Problem to solve: Read the listing and extract each line that includes the word "picture".

------------------------------------------------

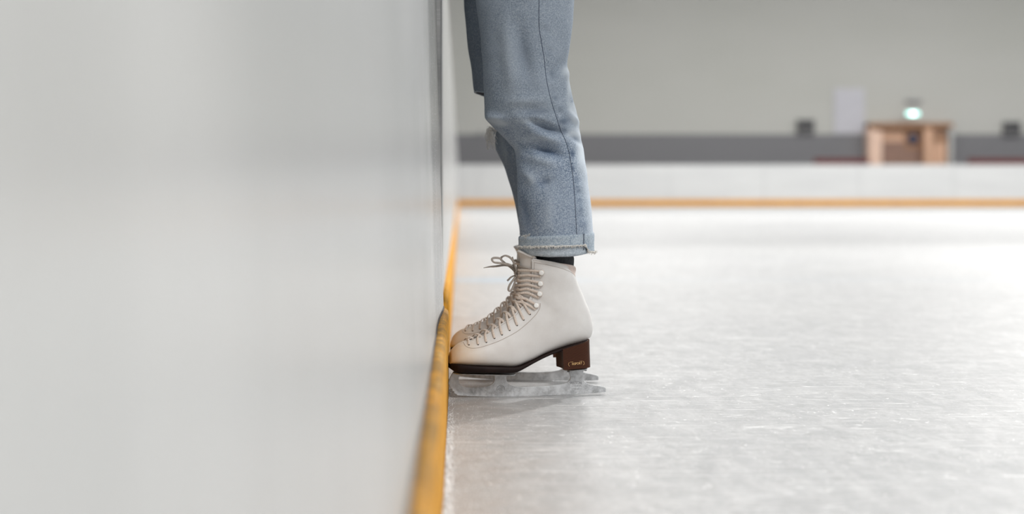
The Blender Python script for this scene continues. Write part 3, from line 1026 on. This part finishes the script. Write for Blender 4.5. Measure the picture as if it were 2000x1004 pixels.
    # ---- hooks
    for (st, ph) in HOOKS:
        for s2 in (1, -1):
            p2 = ph if s2 > 0 else 2 * pi - ph
            c = surf(st, p2, 0.0); n_ = snorm(st, p2)
            bm = bmesh.new()
            disc_button(bm, c + n_ * 0.0045, n_, 0.0048, 0.0016, 20)
            hk = add('lace_hook', bm, M_hook, r)
            bm = bmesh.new()
            fw = (surf(st, p2 - 0.15 * s2) - c).normalized()
            tube(bm, [c - n_ * 0.001 + fw * 0.001, c + n_ * 0.0045], 0.0019, 8)
            box_c = c + fw * 0.004
            tube(bm, [c + n_ * 0.0008, c + n_ * 0.0008 + fw * 0.006], 0.0022, 8)
            add('hook_shank', bm, M_hookm, hk)
    # ---- laces
    bm = bmesh.new()
    def over(st_a, ph_a, st_b, ph_b, lift=0.0018, wd=0.0050, th_=0.0011, n=26, start=0.0):
        """lace lying over the boot from (st_a, ph_a) to (st_b, ph_b); ph may be negative (other side)"""
        path, ups = [], []
        for k in range(n + 1):
            t = k / n
            ph = ph_a + (ph_b - ph_a) * t
            st = st_a + (st_b - st_a) * (t * t * (3 - 2 * t) * 0.5 + t * 0.5)
            e = min(t, 1 - t)
            l = lift * min(1, e * 7 + start)
            po = phi_open(st)
            # spans flat between the two facing edges
            q = ph
            p = surf(st, q, l)
            path.append(p); ups.append(snorm(st, q))
        ribbon(bm, path, wd, th_, ups)
    def strand(pts, wd=0.0046, th_=0.0011, k=9):
        """pts: (st, ph, lift) control points"""
        sp_ = smooth_path(pts, k)
        ribbon(bm, [surf(p.x, p.y, p.z if abs(p.z) > 1e-6 else 1e-5) for p in sp_], wd, th_, [snorm(p.x, p.y) for p in sp_])
    # each strand comes out of an eyelet, crosses, and dives under the other side
    for k, (st, ph) in enumerate(EYES):
        nx = EYES[min(k + 1, len(EYES) - 1)][0] if k < len(EYES) - 1 else st + 0.9
        for s2 in (1, -1):
            po1 = phi_open(st)
            d = nx - st
            lift = 0.0022 if s2 > 0 else 0.0034
            strand([(st, s2 * ph, 0.0006), (st + 0.06 * d, s2 * (po1 + (ph - po1) * 0.55), 0.0019), (st + 0.20 * d, s2 * po1 * 0.95, lift), (st + 0.45 * d, 0.0 + 0.15 * s2, lift), (st + 0.62 * d, -s2 * po1 * 0.60, 0.0012), (st + 0.72 * d, -s2 * (po1 + 0.08), -0.0030)])
    # hooks: an upper and a lower strand to each, nearly level across the tongue
    def st_at(y):
        return min((i * 0.02 for i in range(int(NS / 0.02) + 1)), key=lambda q: abs(proj(surf(q, 0.0))[1] - y))
    for k, (px, py) in enumerate(HOOK_PX):
        for dy_, cy_, lf in ((-2.5, (581, 564, 546, 527)[k], 0.0030), (7.5, (588, 571, 555, 537)[k], 0.0022)):
            a_ = find(px - 1, py + dy_)
            c_ = st_at(cy_)
            skew = 0.12 if dy_ < 0 else -0.12
            strand([(a_[0], a_[1], 0.0030), (a_[0] * 0.6 + c_ * 0.4, a_[1] * 0.62, lf), (c_, 0.25, lf), (c_ + skew, -0.25, lf), (a_[0] * 0.6 + c_ * 0.4, -a_[1] * 0.62, lf), (a_[0], -a_[1], 0.0030)], 0.0048)
        st, ph = HOOKS[k]
        for s2 in (1, -1):        # round the hook
            c = surf(st, s2 * ph); n_ = snorm(st, s2 * ph)
            f = (surf(st, (ph - 0.15) * s2) - c).normalized(); g = n_.cross(f)
            path = [c + n_ * 0.0026 + (-f * cos(q) + g * sin(q)) * 0.0042 for q in [radians(-110 + 220 * w_ / 12) for w_ in range(13)]]
            ribbon(bm, path, 0.0035, 0.0013, [n_] * 13)
    add('lacing', bm, M_lace)
    # ---- bow
    bm = bmesh.new()
    ku, kz = uz(1008.5, 535)
    def bow(P, wd=0.0045, th_=0.0012, tp=None):
        path = smooth_path([(uz(p[0], p[1])[0], p[2], uz(p[0], p[1])[1]) for p in P], 7)
        n = len(path)
        ups = []
        for i in range(n):
            t = (path[min(i + 1, n - 1)] - path[max(i - 1, 0)]).normalized()
            a = 0.5 * sin(i * 0.25)
            ups.append(Vector((0.1 * a, -1.0, 0.55 + 0.5 * a)).normalized())
        ribbon(bm, path, wd, th_, ups, tp)
    if not main:
        bow = lambda *a_, **k_: None
    bow([(1010, 535, 0), (1003, 522, -.004), (992, 516, -.010), (975, 513.5, -.014), (962, 511.5, -.013), (959, 506, -.010), (964, 503.4, -.008), (975, 504.5, -.006), (979, 509, -.006), (985, 515, -.004), (1000, 523, -.002), (1009, 533, 0)], 0.0044)
    bow([(1010, 535, 0), (1006, 524, -.006), (1000, 510, -.010), (993, 502, -.012), (985, 499, -.010), (979, 502, -.006), (978, 507, -.004), (986, 514, -.002), (1000, 525, 0), (1010, 536, 0)], 0.0044)
    bow([(1010, 534, 0), (1001, 523, .004), (988, 518.5, .006), (970, 520.5, .006), (957, 521.5, .005), (945, 523.5, .004)], 0.0040, 0.0012, lambda t: 1.0 if t < 0.72 else 1.0 - (t - 0.72) * 2.4)
    bow([(1010, 537, 0), (1002, 545, -.006), (993, 557, -.010), (991, 565, -.010), (994, 568, -.008), (999, 564, -.006), (1004, 553, -.004), (1009, 538, 0)], 0.0042)
    bow([(1009, 537, 0), (1000, 541, .004), (995, 546, .006), (992, 549, .006)], 0.0036)
    bow([(1010, 533, 0), (1007, 520, .002), (1004, 510, .004), (1002, 502, .006)], 0.0026)
    # knot
    for k in range(3):
        a0 = k * 0.9
        ring = [Vector((ku + 0.0035 * cos(a) * 0.9, 0.0045 * sin(a + a0), kz + 0.004 * sin(a) - 0.0015 + 0.002 * k)) for a in [2 * pi * q / 16 for q in range(17)]]
        ribbon(bm, ring, 0.0040, 0.0014, [Vector((-1, 0, 0.2))] * 17)
    # over the tongue to the top hooks
    for s2 in (1, -1):
        st, ph = HOOKS[-1]
        pa = [Vector((ku + 0.001, -0.002 * s2, kz))]
        for k in range(1, 15):
            pa.append(surf(st + 0.0 + 0.0 * k, s2 * ph * k / 14, 0.0028))
        ribbon(bm, pa, 0.0042, 0.0011, [Vector((-1, 0, 0))] + [snorm(st, s2 * ph * k / 14) for k in range(1, 15)])
    add('lace_bow', bm, M_lace_d)
    return r, lo

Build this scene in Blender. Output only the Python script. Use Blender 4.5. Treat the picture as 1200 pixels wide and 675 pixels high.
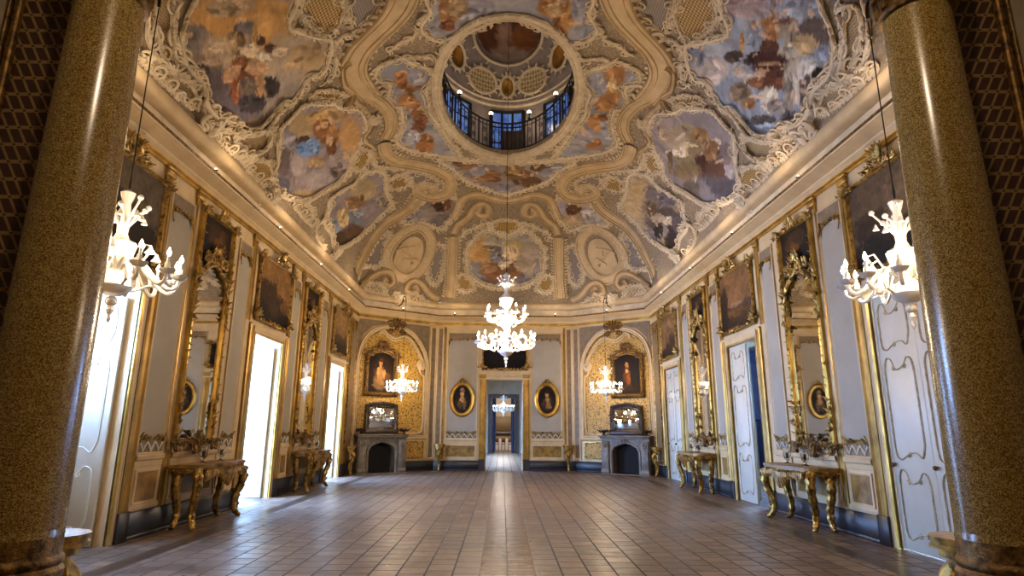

------------------------------------------------

Solution to this task:
The Blender Python script for this scene continues. Write part 3, from line 1026 on. This part finishes the script. Write for Blender 4.5. Measure the picture as if it were 2000x1004 pixels.
Build this scene in Blender. Output only the Python script. Use Blender 4.5. Treat the picture as 1200 pixels wide and 675 pixels high.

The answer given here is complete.